- Exercise input
** START **

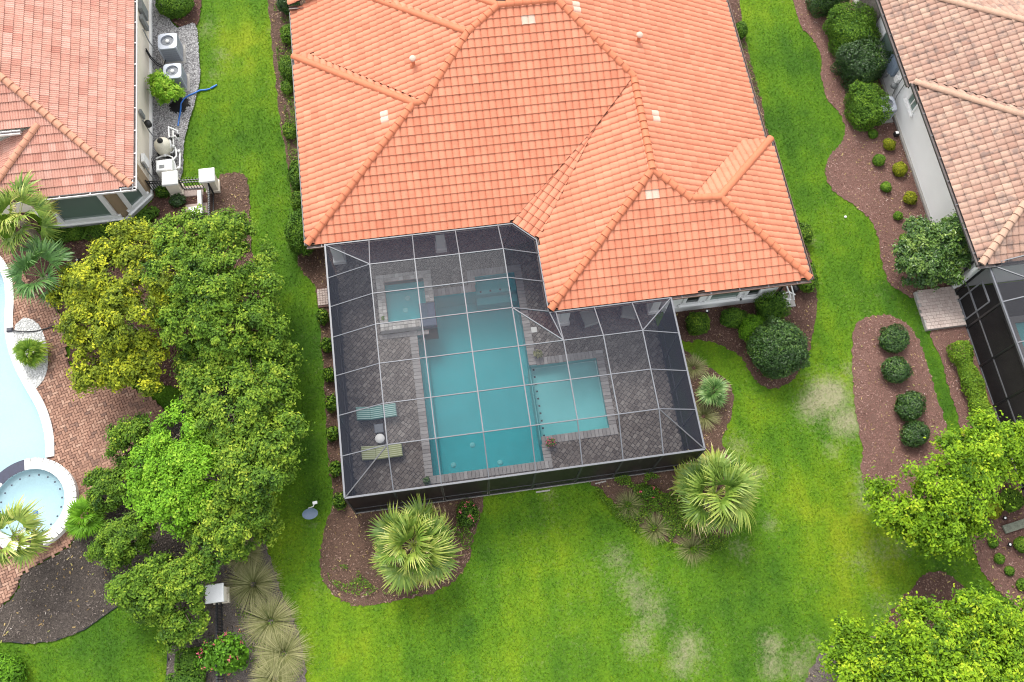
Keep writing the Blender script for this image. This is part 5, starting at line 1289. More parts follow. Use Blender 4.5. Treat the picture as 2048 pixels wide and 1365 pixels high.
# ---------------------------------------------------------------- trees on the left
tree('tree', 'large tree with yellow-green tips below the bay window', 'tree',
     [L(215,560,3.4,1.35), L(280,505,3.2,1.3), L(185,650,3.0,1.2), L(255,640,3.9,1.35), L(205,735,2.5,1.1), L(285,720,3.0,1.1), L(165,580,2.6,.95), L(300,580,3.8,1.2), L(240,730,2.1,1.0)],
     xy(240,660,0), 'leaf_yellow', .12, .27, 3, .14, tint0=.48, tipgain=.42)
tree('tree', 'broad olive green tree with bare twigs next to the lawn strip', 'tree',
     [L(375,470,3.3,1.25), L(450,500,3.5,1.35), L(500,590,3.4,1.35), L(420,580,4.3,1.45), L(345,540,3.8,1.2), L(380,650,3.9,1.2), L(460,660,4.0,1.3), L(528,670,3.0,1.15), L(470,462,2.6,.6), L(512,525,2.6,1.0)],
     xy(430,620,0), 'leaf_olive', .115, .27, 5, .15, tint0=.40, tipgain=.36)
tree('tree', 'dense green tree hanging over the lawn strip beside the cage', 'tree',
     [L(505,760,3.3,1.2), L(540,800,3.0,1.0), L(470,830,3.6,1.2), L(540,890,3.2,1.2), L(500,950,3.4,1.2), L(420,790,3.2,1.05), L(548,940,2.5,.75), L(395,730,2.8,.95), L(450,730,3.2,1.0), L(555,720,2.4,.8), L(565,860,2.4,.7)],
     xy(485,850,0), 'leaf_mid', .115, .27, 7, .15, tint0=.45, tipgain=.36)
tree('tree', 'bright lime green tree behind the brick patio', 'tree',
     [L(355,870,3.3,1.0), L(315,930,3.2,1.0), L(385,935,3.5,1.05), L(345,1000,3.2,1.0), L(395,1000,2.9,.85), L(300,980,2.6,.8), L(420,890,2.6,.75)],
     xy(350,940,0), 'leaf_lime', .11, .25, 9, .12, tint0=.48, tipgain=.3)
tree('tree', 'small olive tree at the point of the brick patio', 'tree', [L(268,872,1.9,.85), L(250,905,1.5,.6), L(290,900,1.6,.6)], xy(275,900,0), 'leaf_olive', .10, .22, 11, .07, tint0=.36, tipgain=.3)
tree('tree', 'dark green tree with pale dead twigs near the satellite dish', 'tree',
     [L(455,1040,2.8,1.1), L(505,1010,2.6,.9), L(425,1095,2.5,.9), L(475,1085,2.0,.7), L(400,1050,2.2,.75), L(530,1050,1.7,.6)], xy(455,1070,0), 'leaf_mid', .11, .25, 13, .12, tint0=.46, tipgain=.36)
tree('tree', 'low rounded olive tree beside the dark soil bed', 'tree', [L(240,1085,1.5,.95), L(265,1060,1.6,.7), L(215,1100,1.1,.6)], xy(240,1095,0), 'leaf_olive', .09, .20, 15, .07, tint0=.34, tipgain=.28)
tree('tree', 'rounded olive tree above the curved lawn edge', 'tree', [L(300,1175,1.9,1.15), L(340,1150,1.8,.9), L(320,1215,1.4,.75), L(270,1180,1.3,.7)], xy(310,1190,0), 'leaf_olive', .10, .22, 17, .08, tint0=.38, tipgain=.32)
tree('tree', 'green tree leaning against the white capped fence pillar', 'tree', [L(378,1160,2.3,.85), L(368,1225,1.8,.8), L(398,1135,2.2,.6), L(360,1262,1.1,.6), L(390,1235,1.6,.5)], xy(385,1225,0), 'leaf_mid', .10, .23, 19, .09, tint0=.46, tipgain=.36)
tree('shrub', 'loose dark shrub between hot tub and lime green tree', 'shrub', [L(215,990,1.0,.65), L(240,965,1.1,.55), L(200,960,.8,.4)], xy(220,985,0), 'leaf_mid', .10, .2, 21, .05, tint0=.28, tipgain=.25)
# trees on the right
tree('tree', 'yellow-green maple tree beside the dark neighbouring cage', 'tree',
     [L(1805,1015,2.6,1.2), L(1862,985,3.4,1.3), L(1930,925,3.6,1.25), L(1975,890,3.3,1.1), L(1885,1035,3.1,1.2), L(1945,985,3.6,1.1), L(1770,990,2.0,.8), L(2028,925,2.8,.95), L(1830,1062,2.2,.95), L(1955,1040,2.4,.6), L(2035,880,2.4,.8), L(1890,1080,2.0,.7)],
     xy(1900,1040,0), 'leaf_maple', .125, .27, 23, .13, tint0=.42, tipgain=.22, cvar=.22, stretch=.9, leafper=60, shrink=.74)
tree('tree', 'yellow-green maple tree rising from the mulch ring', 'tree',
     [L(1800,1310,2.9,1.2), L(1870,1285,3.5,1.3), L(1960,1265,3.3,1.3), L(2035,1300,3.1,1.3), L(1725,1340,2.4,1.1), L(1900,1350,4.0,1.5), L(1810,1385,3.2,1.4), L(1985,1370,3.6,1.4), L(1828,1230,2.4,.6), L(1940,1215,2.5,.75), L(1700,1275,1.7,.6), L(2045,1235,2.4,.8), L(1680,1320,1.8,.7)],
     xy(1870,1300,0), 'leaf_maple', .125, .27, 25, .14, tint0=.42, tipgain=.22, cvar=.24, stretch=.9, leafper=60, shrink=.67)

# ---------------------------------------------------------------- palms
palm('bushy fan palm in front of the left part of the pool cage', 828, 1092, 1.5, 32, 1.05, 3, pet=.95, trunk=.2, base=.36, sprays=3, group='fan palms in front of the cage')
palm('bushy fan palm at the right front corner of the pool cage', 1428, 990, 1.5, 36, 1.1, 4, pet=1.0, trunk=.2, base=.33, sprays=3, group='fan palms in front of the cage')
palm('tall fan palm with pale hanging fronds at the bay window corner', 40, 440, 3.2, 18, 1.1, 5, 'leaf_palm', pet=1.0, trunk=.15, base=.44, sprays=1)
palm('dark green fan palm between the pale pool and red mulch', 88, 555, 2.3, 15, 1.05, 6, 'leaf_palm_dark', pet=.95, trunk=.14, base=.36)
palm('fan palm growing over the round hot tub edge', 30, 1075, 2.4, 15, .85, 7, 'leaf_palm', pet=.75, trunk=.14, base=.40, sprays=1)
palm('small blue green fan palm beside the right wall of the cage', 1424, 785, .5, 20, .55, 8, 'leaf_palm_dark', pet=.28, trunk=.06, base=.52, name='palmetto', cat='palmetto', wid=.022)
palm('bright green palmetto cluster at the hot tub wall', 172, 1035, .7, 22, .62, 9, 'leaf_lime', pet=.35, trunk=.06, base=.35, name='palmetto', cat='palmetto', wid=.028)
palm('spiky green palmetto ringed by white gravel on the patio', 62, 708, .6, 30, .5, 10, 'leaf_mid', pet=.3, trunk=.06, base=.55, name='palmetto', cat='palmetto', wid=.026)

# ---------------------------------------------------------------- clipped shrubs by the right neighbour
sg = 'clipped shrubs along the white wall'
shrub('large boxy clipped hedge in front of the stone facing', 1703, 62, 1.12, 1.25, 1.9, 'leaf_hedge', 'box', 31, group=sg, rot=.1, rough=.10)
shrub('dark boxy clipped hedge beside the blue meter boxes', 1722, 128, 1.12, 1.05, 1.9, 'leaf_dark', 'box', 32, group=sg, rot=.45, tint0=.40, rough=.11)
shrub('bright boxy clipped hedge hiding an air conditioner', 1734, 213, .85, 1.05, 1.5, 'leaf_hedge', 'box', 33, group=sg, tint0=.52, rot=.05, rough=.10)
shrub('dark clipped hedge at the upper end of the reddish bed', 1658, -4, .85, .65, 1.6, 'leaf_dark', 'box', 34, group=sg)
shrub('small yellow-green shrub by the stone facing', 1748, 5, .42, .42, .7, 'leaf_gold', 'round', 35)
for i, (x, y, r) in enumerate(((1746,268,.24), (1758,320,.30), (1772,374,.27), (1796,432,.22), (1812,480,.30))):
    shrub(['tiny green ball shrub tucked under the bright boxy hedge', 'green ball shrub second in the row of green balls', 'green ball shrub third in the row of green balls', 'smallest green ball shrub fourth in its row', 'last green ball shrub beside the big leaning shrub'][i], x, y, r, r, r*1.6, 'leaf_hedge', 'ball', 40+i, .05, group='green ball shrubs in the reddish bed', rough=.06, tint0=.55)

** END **
** START **

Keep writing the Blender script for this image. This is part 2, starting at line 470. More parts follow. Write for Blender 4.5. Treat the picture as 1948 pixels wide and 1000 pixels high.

** END **

- What is needed
Using the listing above, list every line in which the string "This" occurs.

- Written response
Keep writing the Blender script for this image. This is part 5, starting at line 1289. More parts follow. Use Blender 4.5. Treat the picture as 2048 pixels wide and 1365 pixels high.
Keep writing the Blender script for this image. This is part 2, starting at line 470. More parts follow. Write for Blender 4.5. Treat the picture as 1948 pixels wide and 1000 pixels high.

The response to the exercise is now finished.